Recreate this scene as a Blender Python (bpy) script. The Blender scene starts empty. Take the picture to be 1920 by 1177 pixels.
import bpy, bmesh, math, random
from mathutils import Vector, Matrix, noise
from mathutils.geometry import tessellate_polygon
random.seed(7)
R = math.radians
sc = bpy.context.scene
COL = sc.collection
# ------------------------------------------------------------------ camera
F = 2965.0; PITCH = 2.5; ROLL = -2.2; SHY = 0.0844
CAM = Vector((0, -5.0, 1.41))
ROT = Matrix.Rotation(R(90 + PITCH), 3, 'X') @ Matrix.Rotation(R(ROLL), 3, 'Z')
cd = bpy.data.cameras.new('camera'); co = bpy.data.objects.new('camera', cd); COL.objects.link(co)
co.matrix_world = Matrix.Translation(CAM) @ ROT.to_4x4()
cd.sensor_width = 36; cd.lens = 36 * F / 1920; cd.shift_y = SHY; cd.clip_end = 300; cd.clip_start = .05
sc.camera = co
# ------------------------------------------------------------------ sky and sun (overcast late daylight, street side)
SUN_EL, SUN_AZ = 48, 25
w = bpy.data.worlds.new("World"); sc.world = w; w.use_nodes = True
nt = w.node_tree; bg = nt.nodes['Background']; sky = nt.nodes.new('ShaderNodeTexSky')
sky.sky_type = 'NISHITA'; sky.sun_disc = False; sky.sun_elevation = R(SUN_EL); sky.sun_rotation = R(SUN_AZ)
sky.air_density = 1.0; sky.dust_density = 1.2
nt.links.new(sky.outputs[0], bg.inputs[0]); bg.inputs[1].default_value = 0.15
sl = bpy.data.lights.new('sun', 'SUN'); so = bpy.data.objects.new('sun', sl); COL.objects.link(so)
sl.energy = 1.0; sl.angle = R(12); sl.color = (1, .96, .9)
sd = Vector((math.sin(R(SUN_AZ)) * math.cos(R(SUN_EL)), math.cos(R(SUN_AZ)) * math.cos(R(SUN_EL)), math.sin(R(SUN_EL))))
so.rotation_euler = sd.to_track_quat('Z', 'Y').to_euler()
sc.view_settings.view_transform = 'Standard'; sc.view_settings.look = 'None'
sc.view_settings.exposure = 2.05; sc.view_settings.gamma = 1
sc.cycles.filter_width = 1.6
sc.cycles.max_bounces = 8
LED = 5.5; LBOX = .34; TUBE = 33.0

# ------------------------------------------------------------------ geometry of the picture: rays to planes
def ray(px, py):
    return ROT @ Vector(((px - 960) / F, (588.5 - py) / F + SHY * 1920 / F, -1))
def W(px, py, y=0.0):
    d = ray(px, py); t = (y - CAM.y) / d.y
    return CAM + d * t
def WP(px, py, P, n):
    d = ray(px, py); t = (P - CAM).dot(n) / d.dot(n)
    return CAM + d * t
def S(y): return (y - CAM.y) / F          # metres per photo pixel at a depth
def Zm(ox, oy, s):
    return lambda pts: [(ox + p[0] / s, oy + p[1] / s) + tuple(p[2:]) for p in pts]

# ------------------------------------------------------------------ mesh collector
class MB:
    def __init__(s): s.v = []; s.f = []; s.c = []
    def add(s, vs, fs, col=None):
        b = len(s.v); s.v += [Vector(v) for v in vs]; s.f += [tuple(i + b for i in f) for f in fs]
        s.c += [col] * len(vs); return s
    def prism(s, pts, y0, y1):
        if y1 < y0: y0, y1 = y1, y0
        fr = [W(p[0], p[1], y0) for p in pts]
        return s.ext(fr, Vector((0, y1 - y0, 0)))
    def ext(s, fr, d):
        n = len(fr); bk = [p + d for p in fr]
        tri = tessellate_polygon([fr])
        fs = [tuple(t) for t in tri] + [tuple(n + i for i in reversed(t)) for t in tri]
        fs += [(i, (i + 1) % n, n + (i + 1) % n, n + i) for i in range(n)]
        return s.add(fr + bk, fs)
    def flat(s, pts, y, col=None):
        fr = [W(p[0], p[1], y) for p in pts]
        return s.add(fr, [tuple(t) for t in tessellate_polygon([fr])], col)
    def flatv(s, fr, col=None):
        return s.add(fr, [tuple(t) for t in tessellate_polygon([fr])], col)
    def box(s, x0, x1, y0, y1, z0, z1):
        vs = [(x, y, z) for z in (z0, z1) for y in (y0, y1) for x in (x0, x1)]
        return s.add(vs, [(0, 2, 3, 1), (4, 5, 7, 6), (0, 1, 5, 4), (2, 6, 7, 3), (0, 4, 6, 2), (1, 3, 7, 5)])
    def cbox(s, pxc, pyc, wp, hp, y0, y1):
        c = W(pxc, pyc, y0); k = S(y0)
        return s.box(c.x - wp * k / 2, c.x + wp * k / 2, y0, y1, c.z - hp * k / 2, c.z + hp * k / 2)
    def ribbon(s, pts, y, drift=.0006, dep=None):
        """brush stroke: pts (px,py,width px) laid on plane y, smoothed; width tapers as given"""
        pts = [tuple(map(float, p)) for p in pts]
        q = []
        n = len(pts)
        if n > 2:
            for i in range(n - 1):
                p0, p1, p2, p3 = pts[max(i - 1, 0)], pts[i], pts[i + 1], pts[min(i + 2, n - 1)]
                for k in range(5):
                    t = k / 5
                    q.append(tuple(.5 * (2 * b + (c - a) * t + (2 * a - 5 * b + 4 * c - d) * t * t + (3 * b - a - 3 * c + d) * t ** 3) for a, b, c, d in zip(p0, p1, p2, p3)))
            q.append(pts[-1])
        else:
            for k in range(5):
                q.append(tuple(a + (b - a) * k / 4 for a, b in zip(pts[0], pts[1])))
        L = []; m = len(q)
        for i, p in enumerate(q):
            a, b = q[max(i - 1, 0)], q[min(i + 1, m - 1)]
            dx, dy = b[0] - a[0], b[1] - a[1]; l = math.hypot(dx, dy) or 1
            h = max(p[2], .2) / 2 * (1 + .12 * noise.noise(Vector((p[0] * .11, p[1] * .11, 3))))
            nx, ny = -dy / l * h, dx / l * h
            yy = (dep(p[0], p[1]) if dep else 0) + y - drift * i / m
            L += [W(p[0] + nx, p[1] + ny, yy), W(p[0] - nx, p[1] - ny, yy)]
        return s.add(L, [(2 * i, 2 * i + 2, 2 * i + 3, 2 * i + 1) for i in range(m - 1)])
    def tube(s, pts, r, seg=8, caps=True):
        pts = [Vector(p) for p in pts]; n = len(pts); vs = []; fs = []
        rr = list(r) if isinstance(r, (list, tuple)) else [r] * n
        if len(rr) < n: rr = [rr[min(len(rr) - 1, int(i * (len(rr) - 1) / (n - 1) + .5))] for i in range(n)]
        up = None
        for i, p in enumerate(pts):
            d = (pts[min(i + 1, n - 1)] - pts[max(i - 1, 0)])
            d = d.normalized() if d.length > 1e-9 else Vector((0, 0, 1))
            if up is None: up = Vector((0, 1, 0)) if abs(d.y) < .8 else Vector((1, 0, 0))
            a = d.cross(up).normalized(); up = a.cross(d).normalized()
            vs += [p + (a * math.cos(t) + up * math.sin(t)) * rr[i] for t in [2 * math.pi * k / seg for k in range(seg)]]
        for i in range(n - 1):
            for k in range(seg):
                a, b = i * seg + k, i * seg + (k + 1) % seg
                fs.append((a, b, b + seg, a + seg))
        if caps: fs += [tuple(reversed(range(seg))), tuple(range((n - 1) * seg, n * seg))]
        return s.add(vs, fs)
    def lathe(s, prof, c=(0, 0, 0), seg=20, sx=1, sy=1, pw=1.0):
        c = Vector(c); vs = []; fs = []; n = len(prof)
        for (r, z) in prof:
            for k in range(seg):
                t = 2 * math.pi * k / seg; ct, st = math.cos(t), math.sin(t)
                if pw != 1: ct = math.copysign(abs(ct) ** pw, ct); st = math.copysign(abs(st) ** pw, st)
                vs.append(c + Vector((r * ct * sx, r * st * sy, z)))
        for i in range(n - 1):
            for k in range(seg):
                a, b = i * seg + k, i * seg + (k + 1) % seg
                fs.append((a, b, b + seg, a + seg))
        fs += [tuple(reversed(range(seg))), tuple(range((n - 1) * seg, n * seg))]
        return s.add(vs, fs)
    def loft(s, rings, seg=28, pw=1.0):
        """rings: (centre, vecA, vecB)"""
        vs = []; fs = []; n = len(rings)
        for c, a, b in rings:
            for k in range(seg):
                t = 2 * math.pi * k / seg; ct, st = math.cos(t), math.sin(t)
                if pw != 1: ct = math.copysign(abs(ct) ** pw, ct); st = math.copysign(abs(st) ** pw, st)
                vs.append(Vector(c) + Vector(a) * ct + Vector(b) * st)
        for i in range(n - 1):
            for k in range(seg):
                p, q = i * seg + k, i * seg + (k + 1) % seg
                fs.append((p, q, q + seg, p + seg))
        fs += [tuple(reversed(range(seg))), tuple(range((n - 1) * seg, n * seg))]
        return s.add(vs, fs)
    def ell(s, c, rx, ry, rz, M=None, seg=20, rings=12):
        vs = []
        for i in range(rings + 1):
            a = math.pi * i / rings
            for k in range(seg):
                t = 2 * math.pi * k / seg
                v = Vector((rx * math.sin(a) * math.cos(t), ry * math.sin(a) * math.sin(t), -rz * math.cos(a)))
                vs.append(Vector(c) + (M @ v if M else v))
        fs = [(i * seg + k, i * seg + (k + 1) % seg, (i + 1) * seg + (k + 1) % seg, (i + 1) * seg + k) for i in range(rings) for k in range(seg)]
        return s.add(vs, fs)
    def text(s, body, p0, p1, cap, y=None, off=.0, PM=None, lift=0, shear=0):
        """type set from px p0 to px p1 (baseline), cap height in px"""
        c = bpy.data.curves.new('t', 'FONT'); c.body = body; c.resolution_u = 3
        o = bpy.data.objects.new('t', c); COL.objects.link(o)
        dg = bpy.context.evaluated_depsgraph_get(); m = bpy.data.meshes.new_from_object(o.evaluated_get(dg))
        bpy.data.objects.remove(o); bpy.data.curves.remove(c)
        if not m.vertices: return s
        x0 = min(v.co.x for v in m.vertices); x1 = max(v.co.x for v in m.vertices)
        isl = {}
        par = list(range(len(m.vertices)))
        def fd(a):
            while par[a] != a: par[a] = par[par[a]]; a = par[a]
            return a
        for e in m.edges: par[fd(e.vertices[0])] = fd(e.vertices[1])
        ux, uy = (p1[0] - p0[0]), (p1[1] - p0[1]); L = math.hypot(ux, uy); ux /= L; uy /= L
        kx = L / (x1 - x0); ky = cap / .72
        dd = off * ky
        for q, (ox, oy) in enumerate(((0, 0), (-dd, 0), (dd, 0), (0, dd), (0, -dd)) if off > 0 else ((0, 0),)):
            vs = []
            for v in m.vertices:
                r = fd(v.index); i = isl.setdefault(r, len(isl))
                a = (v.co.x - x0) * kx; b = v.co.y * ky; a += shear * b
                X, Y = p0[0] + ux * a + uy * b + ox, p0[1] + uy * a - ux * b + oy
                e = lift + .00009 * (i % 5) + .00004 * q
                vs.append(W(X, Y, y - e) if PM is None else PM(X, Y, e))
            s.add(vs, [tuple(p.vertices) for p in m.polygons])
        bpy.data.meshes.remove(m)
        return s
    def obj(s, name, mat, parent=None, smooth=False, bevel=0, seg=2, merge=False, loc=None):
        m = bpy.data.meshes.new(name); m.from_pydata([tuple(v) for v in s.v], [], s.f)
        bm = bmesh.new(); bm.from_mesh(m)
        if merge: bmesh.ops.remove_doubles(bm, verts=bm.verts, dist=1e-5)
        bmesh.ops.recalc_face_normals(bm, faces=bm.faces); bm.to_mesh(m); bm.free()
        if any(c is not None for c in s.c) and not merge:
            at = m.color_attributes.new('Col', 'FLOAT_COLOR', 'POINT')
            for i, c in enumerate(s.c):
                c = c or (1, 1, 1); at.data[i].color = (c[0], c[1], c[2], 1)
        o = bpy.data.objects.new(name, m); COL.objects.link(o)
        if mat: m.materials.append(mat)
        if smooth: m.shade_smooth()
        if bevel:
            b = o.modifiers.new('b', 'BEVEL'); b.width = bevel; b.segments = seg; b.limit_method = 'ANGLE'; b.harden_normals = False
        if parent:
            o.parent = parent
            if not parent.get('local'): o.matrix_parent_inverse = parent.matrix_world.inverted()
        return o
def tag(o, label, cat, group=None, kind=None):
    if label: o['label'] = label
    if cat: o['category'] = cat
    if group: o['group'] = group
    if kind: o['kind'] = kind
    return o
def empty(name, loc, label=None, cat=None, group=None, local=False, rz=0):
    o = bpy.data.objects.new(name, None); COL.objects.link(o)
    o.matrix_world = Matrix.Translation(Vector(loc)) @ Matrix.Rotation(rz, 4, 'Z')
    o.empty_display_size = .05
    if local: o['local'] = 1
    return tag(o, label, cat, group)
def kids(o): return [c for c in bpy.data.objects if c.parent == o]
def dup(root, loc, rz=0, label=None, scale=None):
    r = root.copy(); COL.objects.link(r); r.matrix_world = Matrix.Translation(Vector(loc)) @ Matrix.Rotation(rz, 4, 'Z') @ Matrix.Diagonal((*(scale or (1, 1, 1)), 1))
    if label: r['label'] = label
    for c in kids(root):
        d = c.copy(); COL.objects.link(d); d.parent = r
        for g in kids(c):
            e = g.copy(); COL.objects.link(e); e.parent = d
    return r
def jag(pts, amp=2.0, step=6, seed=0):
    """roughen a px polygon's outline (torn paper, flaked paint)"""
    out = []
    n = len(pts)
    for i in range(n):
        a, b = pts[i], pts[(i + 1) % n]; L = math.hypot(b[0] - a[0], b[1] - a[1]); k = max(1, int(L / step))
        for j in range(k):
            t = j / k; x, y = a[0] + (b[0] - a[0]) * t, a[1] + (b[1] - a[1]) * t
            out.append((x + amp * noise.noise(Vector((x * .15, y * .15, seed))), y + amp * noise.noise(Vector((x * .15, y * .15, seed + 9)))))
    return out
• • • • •
Written request
Scan the material above. Copy each line that holds the word "scene".

The response
Recreate this scene as a Blender Python (bpy) script. The Blender scene starts empty. Take the picture to be 1920 by 1177 pixels.
sc = bpy.context.scene